On the 40th anniversary of the first Lunar landing, we celebrate what was accomplished and lament what is yet undone. The event and its sequel show how much we can do when we have the will, and how little we can do without the will. The Apollo project developed wholly new technologies; nurtured them from theoretical speculation to successful application; and built enormous new facilities and towering apparatus to accomplish John Kennedy’s mandate with time to spare. To those of us of the “Sputnik generation”, Apollo was to be the prelude to a magnificent era of space exploration, leading to the permanent human habitation of the solar system – and beyond. Yet our Nation’s space program was doomed to languish for lack of will the instant Neil Armstrong placed his left foot on the Lunar surface at 2:56 UTC July 21, 1969. The reason is that we never fully understood the absolute necessity, both material and spiritual, for humankind to ply the byways of space and claim all the habitable worlds for our own. We will reclaim the will to reach for the stars only when we understand the true reason for so doing.

Man on the Moon
Numerous reasons have been advanced. Many of them cloak our deep yearning for awe and wonder beneath the claims of fear, ambition and greed. Space exploration to advance national pride and to assuage our fear of hostile nations was what fueled Apollo. The ephemeral nature of this motive is amply demonstrated by the subsequent history of the space program. Once we had beaten the Soviets in the “race to the Moon”, there was no obvious reason to continue the journey. NASA struggled mightily but unsuccessfully to devise alternative motives. Some suggested that commercial ventures involving resource extraction or space tourism could be the basis for a space-faring society. However, this has proved chimerical since space exploration will remain an expensive, unprofitable and dangerous undertaking for a long time to come. Of perhaps greater merit is the claim that continued space exploration will result in technological and scientific advances benefiting society as a whole. To a restricted extent, this is certainly true; although space-related technology development primarily benefits the enterprise of space exploration itself – “spin-offs” are a secondary effect. Of signal importance, however, is the fact that once we refrain from such technological advances, we do not stay in place, but rather move backward. Retrogression has indeed occurred. As Michael Griffin rightly remarked, “What is most striking about this 40th anniversary of the first human landing on the Moon is that we can no longer do what we’re celebrating. Not “do not choose to,” but “can’t.””

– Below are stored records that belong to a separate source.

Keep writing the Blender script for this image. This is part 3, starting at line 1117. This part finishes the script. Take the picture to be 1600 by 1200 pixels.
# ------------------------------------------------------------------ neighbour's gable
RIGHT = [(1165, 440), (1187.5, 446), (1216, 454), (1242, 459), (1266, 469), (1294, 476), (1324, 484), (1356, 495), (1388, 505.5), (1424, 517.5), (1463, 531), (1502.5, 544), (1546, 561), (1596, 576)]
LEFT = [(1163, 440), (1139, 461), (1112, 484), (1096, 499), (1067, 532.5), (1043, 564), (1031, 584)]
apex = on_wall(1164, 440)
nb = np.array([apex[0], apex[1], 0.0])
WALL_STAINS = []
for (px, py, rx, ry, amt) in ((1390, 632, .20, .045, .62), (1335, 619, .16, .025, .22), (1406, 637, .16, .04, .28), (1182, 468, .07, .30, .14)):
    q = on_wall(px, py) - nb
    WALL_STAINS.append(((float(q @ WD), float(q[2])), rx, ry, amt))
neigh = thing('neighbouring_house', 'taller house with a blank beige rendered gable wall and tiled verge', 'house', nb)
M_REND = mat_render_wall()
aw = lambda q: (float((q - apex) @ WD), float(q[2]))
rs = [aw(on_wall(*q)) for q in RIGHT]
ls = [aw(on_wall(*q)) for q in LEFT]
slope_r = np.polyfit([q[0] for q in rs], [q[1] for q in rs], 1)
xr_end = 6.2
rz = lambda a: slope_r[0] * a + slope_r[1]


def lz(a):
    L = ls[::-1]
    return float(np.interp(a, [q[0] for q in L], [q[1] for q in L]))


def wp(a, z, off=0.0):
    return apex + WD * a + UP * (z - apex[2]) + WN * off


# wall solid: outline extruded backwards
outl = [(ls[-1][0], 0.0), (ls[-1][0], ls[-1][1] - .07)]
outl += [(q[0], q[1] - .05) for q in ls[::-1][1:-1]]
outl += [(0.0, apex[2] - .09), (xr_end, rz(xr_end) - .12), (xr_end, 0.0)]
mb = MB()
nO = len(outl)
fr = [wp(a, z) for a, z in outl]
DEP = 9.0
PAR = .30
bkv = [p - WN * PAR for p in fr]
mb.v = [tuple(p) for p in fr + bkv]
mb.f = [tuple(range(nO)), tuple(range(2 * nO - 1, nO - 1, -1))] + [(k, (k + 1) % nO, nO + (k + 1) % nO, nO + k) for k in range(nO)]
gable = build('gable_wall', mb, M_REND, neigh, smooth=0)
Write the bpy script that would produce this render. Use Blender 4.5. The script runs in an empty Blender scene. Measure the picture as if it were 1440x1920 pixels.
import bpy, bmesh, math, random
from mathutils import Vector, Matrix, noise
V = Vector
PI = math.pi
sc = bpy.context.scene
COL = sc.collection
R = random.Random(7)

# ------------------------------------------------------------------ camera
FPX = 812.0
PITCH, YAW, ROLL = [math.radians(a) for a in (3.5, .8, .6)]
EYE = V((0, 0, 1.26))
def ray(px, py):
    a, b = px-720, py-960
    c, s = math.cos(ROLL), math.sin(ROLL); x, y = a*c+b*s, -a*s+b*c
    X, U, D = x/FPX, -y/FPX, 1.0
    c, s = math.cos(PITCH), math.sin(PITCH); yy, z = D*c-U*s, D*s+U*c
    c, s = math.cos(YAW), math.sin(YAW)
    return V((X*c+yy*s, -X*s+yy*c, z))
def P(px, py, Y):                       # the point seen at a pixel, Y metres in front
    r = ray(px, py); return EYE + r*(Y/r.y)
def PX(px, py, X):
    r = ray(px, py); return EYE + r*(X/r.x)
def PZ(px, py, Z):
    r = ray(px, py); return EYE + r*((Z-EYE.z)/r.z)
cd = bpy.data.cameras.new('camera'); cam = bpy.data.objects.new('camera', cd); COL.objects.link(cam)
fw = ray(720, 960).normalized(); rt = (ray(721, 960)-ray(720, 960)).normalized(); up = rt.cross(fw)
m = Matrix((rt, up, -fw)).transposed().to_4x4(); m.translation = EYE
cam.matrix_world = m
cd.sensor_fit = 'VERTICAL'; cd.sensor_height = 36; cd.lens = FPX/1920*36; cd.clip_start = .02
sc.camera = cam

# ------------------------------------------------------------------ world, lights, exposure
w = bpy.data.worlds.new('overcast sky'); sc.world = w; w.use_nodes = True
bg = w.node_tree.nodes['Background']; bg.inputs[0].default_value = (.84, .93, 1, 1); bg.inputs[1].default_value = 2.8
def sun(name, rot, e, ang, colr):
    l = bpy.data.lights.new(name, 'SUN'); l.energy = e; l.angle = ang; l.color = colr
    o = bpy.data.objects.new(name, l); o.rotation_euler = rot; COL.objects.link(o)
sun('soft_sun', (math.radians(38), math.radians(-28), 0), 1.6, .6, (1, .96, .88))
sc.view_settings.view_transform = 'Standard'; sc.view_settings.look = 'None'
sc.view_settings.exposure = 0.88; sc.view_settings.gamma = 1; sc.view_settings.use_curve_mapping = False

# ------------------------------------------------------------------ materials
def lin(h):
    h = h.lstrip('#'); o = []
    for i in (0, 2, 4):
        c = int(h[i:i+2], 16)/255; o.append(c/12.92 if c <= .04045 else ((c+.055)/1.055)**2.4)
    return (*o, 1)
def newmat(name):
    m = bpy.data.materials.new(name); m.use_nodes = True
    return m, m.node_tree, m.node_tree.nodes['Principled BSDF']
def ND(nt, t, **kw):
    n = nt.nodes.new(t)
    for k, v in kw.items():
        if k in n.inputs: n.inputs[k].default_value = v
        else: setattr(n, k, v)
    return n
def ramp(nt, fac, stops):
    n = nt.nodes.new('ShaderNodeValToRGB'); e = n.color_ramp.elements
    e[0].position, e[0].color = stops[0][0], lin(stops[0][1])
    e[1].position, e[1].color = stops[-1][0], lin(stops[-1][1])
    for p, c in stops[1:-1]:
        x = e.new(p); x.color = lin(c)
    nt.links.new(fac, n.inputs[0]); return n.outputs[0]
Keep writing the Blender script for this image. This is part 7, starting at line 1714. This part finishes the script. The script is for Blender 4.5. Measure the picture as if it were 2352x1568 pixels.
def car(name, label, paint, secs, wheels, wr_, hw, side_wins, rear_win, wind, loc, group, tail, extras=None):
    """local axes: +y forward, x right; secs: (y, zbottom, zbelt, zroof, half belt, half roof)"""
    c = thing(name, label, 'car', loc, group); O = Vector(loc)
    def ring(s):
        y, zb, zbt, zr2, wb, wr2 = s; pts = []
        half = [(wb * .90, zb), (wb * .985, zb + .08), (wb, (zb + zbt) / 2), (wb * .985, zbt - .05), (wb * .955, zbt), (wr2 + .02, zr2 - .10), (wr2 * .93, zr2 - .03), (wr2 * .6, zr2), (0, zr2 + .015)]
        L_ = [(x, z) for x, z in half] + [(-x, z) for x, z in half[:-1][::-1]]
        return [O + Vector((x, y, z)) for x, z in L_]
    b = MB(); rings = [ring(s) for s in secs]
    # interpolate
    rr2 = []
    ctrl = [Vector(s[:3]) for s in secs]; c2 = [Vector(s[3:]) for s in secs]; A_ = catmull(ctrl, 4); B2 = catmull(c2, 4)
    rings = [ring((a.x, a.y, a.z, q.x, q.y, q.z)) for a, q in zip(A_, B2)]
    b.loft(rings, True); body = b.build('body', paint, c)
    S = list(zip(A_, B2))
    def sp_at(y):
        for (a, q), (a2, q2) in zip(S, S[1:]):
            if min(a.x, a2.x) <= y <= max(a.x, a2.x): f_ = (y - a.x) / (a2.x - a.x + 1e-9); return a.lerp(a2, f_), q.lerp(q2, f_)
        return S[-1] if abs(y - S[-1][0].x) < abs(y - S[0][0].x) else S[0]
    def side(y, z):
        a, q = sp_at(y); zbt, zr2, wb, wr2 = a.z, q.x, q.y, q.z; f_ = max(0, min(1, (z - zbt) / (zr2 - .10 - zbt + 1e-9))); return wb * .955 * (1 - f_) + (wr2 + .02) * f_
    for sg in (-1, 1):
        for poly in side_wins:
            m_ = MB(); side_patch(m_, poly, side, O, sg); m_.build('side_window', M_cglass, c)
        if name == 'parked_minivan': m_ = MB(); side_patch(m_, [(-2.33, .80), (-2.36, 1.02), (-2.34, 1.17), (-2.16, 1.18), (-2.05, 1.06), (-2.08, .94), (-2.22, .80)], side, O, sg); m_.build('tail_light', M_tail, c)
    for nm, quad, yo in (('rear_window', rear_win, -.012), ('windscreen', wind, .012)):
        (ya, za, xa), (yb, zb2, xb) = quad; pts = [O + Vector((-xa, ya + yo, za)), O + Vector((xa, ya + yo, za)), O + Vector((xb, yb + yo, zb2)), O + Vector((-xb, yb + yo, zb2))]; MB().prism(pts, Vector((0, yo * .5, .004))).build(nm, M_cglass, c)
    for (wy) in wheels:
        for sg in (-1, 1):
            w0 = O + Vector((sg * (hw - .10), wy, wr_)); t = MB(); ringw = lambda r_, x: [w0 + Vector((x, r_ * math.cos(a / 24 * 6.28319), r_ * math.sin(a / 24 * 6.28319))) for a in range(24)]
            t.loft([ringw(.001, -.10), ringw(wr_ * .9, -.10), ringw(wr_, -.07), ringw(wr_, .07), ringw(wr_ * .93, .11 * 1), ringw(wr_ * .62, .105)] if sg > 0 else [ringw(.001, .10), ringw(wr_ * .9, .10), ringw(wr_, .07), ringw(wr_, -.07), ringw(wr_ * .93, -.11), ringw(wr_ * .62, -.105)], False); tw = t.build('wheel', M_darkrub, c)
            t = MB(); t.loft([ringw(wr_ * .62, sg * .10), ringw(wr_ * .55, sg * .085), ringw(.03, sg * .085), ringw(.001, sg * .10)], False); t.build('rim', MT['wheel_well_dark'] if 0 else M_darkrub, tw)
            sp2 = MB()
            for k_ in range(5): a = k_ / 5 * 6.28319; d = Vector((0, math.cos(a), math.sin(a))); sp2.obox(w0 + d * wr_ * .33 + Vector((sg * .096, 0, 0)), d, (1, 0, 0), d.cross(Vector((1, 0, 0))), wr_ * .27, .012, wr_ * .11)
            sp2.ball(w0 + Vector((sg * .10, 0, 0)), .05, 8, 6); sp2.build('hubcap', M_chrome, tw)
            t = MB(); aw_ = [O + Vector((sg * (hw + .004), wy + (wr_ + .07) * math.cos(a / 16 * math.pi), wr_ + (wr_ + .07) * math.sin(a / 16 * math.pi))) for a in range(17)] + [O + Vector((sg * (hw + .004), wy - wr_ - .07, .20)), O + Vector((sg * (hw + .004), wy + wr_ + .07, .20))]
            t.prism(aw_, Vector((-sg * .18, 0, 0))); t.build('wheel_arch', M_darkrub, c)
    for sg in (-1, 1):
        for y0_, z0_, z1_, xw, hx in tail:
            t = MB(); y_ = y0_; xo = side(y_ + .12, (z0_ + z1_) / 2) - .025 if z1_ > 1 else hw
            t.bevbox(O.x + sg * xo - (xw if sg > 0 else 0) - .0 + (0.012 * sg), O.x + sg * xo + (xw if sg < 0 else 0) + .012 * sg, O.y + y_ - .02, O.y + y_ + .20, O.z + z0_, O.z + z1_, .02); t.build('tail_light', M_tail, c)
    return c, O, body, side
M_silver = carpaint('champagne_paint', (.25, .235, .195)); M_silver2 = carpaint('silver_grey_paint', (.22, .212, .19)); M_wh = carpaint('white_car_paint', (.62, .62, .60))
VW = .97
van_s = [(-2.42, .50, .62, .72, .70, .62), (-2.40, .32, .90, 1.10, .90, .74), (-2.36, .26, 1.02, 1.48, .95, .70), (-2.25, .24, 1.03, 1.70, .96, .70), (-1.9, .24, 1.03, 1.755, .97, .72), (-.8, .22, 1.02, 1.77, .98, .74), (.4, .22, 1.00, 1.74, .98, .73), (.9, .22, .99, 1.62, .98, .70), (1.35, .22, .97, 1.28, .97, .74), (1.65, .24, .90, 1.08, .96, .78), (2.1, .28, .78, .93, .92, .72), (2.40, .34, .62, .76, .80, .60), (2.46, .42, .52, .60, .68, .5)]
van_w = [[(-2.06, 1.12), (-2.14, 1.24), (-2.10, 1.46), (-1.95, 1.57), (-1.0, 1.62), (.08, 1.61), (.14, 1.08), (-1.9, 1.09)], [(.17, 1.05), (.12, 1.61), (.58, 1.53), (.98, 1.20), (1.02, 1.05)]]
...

Once we reject military, economic and technological motives, what is left? First there is survival of our species. The ultimate threat to an Earth-bound species, of course, is that in five billion years, the Sun will exhaust its hydrogen fuel and become a red giant, incinerating the Earth. Less frequently noted is that, in its progression through the main sequence of stellar development, the Sun will steadily increase its luminosity, until, a billion years hence, the Earth, its oceans having boiled away, will become uninhabitable to all but microbial life. The same main sequence progression will likely doom large-scale human civilization within a quarter to half a billion years. Of more immediate concern, a gamma ray burst or the impact of a large asteroid could happen almost any time within the next millennium. There is less time than we think. To survive such events, we need to build bridges to other worlds and it is not too soon to start. So, survival of external threats is a real and powerful motive to become space-faring.
But our survival faces a more immediate and deeply rooted peril. The extinction of humankind may turn out to be, not a case of murder by external calamity, but a case of destructive stagnation. What we have most to fear is the loss of nerve, the narrowing of perspective, and the spiritual poverty that follow from the lack of a frontier. The yearning to explore new worlds appears to be a fundamental human trait – one of the most noble of human traits - and it is a portion of our humanity that we deny only at our peril. The best way to understand this yearning is to examine the motives of the explorers themselves. Wyn Wachhorst (The Dream of Spaceflight – Essays on the near edge of infinity, Basic Books, 2000) asks: “What motivates those who venture over the edge, who trek over barren plains, through tangled jungle, or across the Arctic waste; who ride on fire over the rocks of the moon, only to yearn for the relentless red desert of Mars?” It is certainly something more fundamental than any of the motives so far listed. In Wachhorst’s words: “What the biographies of most explorers reveal, in fact, is a sometimes selfless obsession with reaching the pristine edges of reality. At the heart of exploration, it seems, is the attempt to complete the grand internal model of reality, to broaden the context of meaning, to find the center by completing the edge.” One is reminded of the transformative impact of the Apollo photos of the Earth seen from the Moon on many people’s concept of our planetary home. To know truly who we are and where we come from, it is necessary that we leave our home, look back, and see it from a cosmic perspective.
To summarize: The true and enduring motive for space exploration is the value and necessity of the enterprise in itself. It is absolutely necessary to our physical and spiritual survival that we become space-faring. My personal view is that behind this necessity there is a teleological imperative: As stewards of the Creator, it is our sacred duty to spread life and consciousness throughout the cosmos. Understanding and accepting this imperative will be a most difficult challenge because a true change of heart is required. But our young people are up to the challenge and I am confident they will find the will to go forward. I maintain that the basic technologies for human habitation of the solar system exist now and wait only for the will to muster, perfect and harness them. The path ahead will be long, difficult, and dangerous, not the clean, convenient romp of a Star Trek adventure. But it is certain that our journey to the stars will be ennobling; will change us for the better. In the end, curiously enough, it may be that in claiming many worlds for our own, we may attain the insight and courage to resolve our perennial, down-to-Earth problems. But this is, perhaps, the subject of another essay.